Israel and the OECD – The Truth

This is a guest post by Jonathan Hoffman
Seth Freedman’s article on Israel’s imminent accession to the OECD is a mixture of ignorance and prejudice – perfect for a “Comment Is Free” article on that country, in other words. For a former investment banker, his ignorance of economics, statistics and the workings of the OECD is shameful. For a Jew who took advantage of the Law of Return and still lives in Israel even though he makes a living from badmouthing it in the Guardian, his prejudice is despicable.
He reveals his ignorance for all to see by assuming that the OECD is a political organisation, like the European Union, and that therefore there is some kind of political ‘test’ which aspiring members need to pass (as for example Turkey does in relation to EU membership). That is incorrect. The OECD is an economic cooperation organisation, best thought of as an economics version of “Weightwatchers”. Thus Freedman’s phraseology (eg “welcoming Israel in from the cold” and “willingness to overlook”) is entirely inappropriate. Freedman’s final sentence (“it can only be hoped that the OECD’s opposition to Israel’s misdeeds comes late rather than never”) is simply crass.
Freedman digs himself in further by suggesting that “Israel’s credit rating will be upgraded as a result” of OECD entry. There is absolutely no link between OECD entry and movements in a sovereign’s credit rating. While it is true that OECD members have higher average ratings than non-OECD members, the point is that a country would not be granted accession unless its economy was considered strong. And as has been seen with Greece recently, OECD membership is no guarantee at all that a country’s credit rating will not be downgraded.
Now to the prejudice. Freedman suggests that a statistical issue has the potential “to derail” accession. The issue in question is said to be the coverage of the West Bank statistics that Israel submits to the OECD. But the truth is that the OECD decided to commence the accession process over two years ago and that since then Israel has fully followed and implemented the guidance of the OECD, including far reaching regulatory amendments.
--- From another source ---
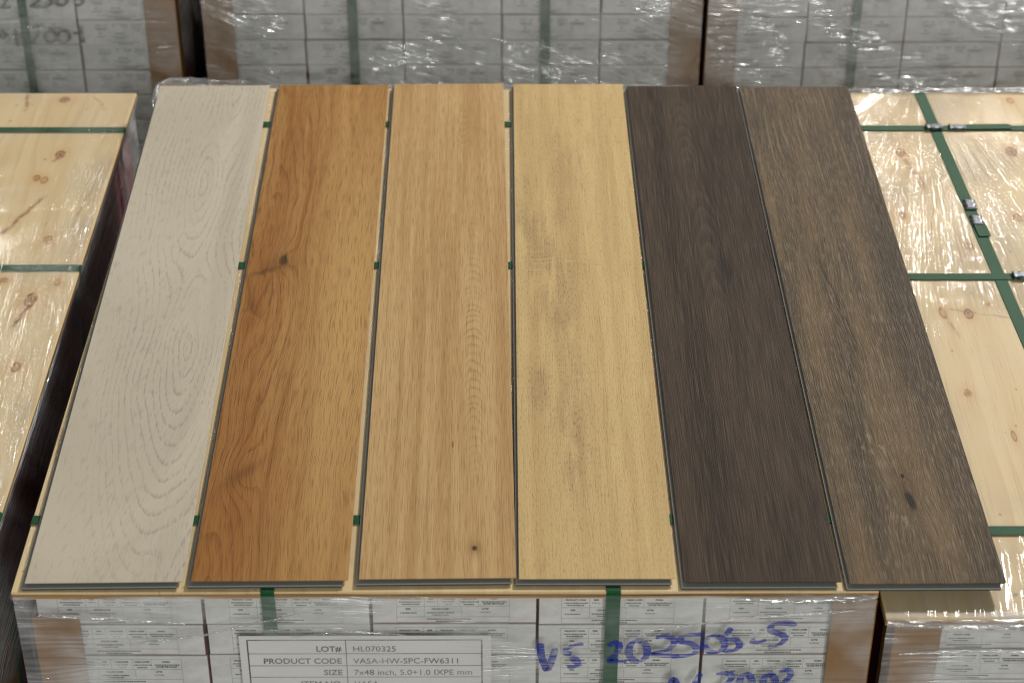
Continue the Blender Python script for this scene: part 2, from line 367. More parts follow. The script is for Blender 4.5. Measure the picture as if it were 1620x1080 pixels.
def film(name, mode, amp=1.0, veil=0.05, fan=None, mask=None, rough=0.13, refl=0.10, seed=0.0, crk=0.0006, und=0.0008, la=1.0, wa=1.0, tilt=0.03):
    """clear stretch film: see-through, glossy, drawn into fine ridges"""
    t = Tree(name)
    x, y, z = t.u, t.v, t.w
    if mode == 'top_fan':
        dx = x - fan[0]; dy = y - fan[1]
        rad = t.sqrt(dx*dx + dy*dy + 1e-6)
        ang = t.math('ARCTAN2', dx, dy)
        al, ac = rad, ang*0.32
    elif mode == 'along_y': al, ac = y, x + y*0.04 + (t.noise(x*5, y*2, seed)-0.5)*0.08
    elif mode == 'front': al, ac = x, z + x*tilt + (t.noise(x*4, z*9, seed)-0.5)*0.05
    else: al, ac = y, z + (t.noise(y*4, z*9, seed)-0.5)*0.05
    n = t.noise(al*7*la, ac*150*wa, seed, 1.0, 0.5)
    rid = (1.0 - ((n - 0.5)*6.0).abs()).max(0.0).pow(1.5)
    n2 = t.noise(al*22*la, ac*330*wa, seed+5, 1.0, 0.5)
    rid2 = (1.0 - ((n2 - 0.5)*5.0).abs()).max(0.0)
    pm = t.step(t.noise(x*5 + z*3, y*5 + z*4, seed+9, 3.0), 0.40, 0.62)
    pm2 = t.step(t.noise(x*9, y*9 + z*9, seed+11, 3.0), 0.48, 0.66)
    cr = t.noise(x*90, y*90, z*90, 2.0, 0.6)
    m = pm if mask is None else mask(t)*(pm*0.75 + 0.25)
    h = (rid*0.0012 + rid2*0.00040)*m + cr*crk*pm2*(m if mask is not None else 1.0)
    h = h*amp + t.noise(x*11, y*11, z*20, 2.0)*und*amp
    nm = t.bump(h)
    g = t.t.nodes.new('ShaderNodeBsdfGlossy'); g.inputs['Roughness'].default_value = rough
    g.inputs['Color'].default_value = (1, 1, 1, 1); t.link(nm, g.inputs['Normal'])
    tr = t.t.nodes.new('ShaderNodeBsdfTransparent'); tr.inputs['Color'].default_value = (0.985, 0.985, 0.985, 1)
    df = t.t.nodes.new('ShaderNodeBsdfDiffuse'); df.inputs['Color'].default_value = (0.85, 0.85, 0.86, 1); t.link(nm, df.inputs['Normal'])
    m1 = t.t.nodes.new('ShaderNodeMixShader'); t.link(tr.outputs[0], m1.inputs[1]); t.link(df.outputs[0], m1.inputs[2])
    t.put(((m*0.7 + rid*m*0.9 + pm2*0.5 + 0.12)*veil).min(0.6), m1.inputs[0])
    ge = t.t.nodes.new('ShaderNodeNewGeometry'); dt = t.t.nodes.new('ShaderNodeVectorMath'); dt.operation = 'DOT_PRODUCT'
    t.link(ge.outputs['Incoming'], dt.inputs[0]); t.link(nm, dt.inputs[1])
    fz = (1.0 - S(t, dt.outputs['Value']).abs()).clamp().pow(5.0)
    fac = ((fz*0.5 + refl)*(m*0.85 + 0.15 if mask is not None else 1.0)).clamp()
    m2 = t.t.nodes.new('ShaderNodeMixShader'); t.put(fac, m2.inputs[0])
    t.link(m1.outputs[0], m2.inputs[1]); t.link(g.outputs[0], m2.inputs[2])
    t.link(m2.outputs[0], t.out.inputs[0])
    return t.m

def ink(name, rgb, seed):
    t = Tree(name)
    n = t.noise(t.u*24, t.v*24, t.w*150 + seed, 3.0)
    t.bsdf(t.mul(lin(*rgb), n*0.8 + 0.6), 0.45, 0.3)
    b = t.out.inputs[0].links[0].from_socket
    tr = t.t.nodes.new('ShaderNodeBsdfTransparent'); m = t.t.nodes.new('ShaderNodeMixShader')
    t.put(t.step(t.noise(t.u*30, t.v*30, t.w*320 + seed, 2.0), 0.38, 0.66)*0.6 + 0.12, m.inputs[0])
    t.link(b, m.inputs[1]); t.link(tr.outputs[0], m.inputs[2]); t.link(m.outputs[0], t.out.inputs[0])
    return t.m

M = dict(
    white=carton_white(),
    maroon=simple('maroon_carton_side', (130, 62, 68), 0.5, 0.3, 0.2),
    ink=simple('black_label_ink', (62, 61, 61), 0.6, 0.2),
    rule=simple('grey_label_rule', (152, 150, 147), 0.6, 0.2),
    guard=simple('brown_board_guard', (132, 95, 49), 0.6, 0.2, 0.16, 22),
    strap=strap_green(),
    steel=simple('crimped_steel', (84, 86, 89), 0.36, 0.5, 0.12, 90, 1.0, 0.0006),
    core=simple('grey_stone_core', (126, 126, 122), 0.6, 0.15, 0.06, 300),
    underlay=simple('charcoal_foam_underlay', (58, 60, 62), 0.8, 0.2, 0.1, 300),
    paper=simple('white_paper', (212, 210, 206), 0.6, 0.25, 0.05, 24),
    blue=ink('blue_marker_ink', (40, 56, 150), 91.0),
    black=ink('black_marker_ink', (40, 40, 54), 92.0),
    pallet=simple('rough_pallet_timber', (170, 132, 88), 0.75, 0.2, 0.2, 40),
    floor=simple('grey_concrete', (112, 110, 106), 0.6, 0.3, 0.2, 4),
)

# ---------------------------------------------------------------- mesh helpers
class MB:
    def __init__(self): self.v, self.f, self.mi = [], [], []
    def poly(self, pts, mi=0):
        n = len(self.v); self.v += [tuple(p) for p in pts]; self.f.append(tuple(range(n, n+len(pts)))); self.mi.append(mi)
    def box(self, x0, x1, y0, y1, z0, z1, mi=0):
        n = len(self.v)
        self.v += [(x0,y0,z0),(x1,y0,z0),(x1,y1,z0),(x0,y1,z0),(x0,y0,z1),(x1,y0,z1),(x1,y1,z1),(x0,y1,z1)]
        for q in ((0,3,2,1),(4,5,6,7),(0,1,5,4),(1,2,6,5),(2,3,7,6),(3,0,4,7)):
            self.f.append(tuple(n+i for i in q)); self.mi.append(mi)
    def mesh(self, name, mats, bevel=0.0, smooth=False):
        me = bpy.data.meshes.new(name); me.from_pydata(self.v, [], self.f)
        for m in mats: me.materials.append(m)
        for p, i in zip(me.polygons, self.mi): p.material_index = i
        if bevel:
            bm = bmesh.new(); bm.from_mesh(me)
            bmesh.ops.remove_doubles(bm, verts=bm.verts, dist=1e-6)
            bmesh.ops.bevel(bm, geom=list(bm.edges), offset=bevel, segments=2, affect='EDGES', profile=0.5)
            bm.to_mesh(me); bm.free()
        if smooth:
            for p in me.polygons: p.use_smooth = True
        me.update()
        return me

def link(name, me, parent=None, loc=(0,0,0)):
    """object whose coordinates are scene coordinates relative to loc; parent is unrotated"""
    o = bpy.data.objects.new(name, me); C.objects.link(o)
    o.location = Vector(loc) - (Vector(parent.matrix_basis.translation) if parent else Vector((0,0,0)))
    if parent: o.parent = parent
    return o
def abs_loc(o):
    l = Vector(o.location)
    while o.parent: o = o.parent; l += Vector(o.location)
    return l
def sub(name, me, parent, loc):
    o = bpy.data.objects.new(name, me); C.objects.link(o); o.parent = parent
    o.location = Vector(loc) - abs_loc(parent)
    return o
def thing(name, label, cat, loc, group=None):
    o = bpy.data.objects.new(name, None); C.objects.link(o); o.location = loc; o.empty_display_size = 0.1
    o['label'] = label; o['category'] = cat
    if group: o['group'] = group
    return o

def text_mb(items, name, mat, bold=0.0):
    """items: (text, x, z, height, align) on a vertical sheet facing -y; returns one mesh"""
    mb = MB()
    for (s, x, z, h, al, bo) in items:
        cu = bpy.data.curves.new('lettering', 'FONT'); cu.body = s; cu.size = h/0.70; cu.align_x = al
        cu.offset = bo*h; cu.resolution_u = 3
        ob = bpy.data.objects.new('lettering', cu)
        me = bpy.data.meshes.new_from_object(ob)
        n = len(mb.v)
        for q in me.vertices: mb.v.append((x + q.co.x, 0.0, z + q.co.y))
        for p in me.polygons: mb.f.append(tuple(n+i for i in p.vertices)); mb.mi.append(0)
        bpy.data.objects.remove(ob); bpy.data.curves.remove(cu); bpy.data.meshes.remove(me)
    return mb

def smooth_path(pts, n=5):
    out = []
    P = [Vector((a, b)) for a, b in pts]
    for i in range(len(P)-1):
        p0 = P[max(i-1, 0)]; p1 = P[i]; p2 = P[i+1]; p3 = P[min(i+2, len(P)-1)]
        for k in range(n):
            t = k/n
            out.append(0.5*((2*p1) + (p2-p0)*t + (2*p0-5*p1+4*p2-p3)*t*t + (3*p1-p0-3*p2+p3)*t**3))
    out.append(P[-1])
    return out
def marker(strokes, y, wd, seed):
    """chisel-tip marker strokes as thin flat ribbons on the plane y"""
    rnd = random.Random(seed); mb = MB()
    for k, st in enumerate(strokes):
        P = smooth_path(st)
        yy = y - 0.00006*k
        L, Rr = [], []
        for i, p in enumerate(P):
            d = (P[min(i+1, len(P)-1)] - P[max(i-1, 0)])
            d = d.normalized() if d.length > 1e-9 else Vector((1, 0))
            nrm = Vector((-d.y, d.x))
            wv = wd*(0.62 + 0.75*abs(d.dot(Vector((0.45, -0.89)))))*(0.9 + 0.2*rnd.random())
            if i in (0, len(P)-1): wv *= 0.55
            L.append(p + nrm*wv/2); Rr.append(p - nrm*wv/2)
        n = len(mb.v)
        for a, b in zip(L, Rr): mb.v += [(a.x, yy, a.y), (b.x, yy, b.y)]
        for i in range(len(P)-1):
            mb.f.append((n+2*i, n+2*i+1, n+2*i+3, n+2*i+2)); mb.mi.append(0)
    return mb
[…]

It is very common for countries to accede to the OECD and then fine tune their economic procedures afterwards, including statistical coverage.
Even the Abu Dhabi newspaper article to which Freedman links – written by Jonathan Cook, no friend of Israel – concedes this.
Indeed it may not be possible to divide the West Bank’s statistics to separate the value-added  accruing to settlers and that accruing to Palestinians (as Freedman suggests that some members of the OECD are requesting). If an enterprise employs both settlers and Palestinians – as is common – then it is impossible to subdivide that enterprise’s income.
PS Israel is one of five countries, along with Chile, Estonia, the Russian Federation and Slovenia, that were invited in May 2007 to open negotiations for membership of the OECD.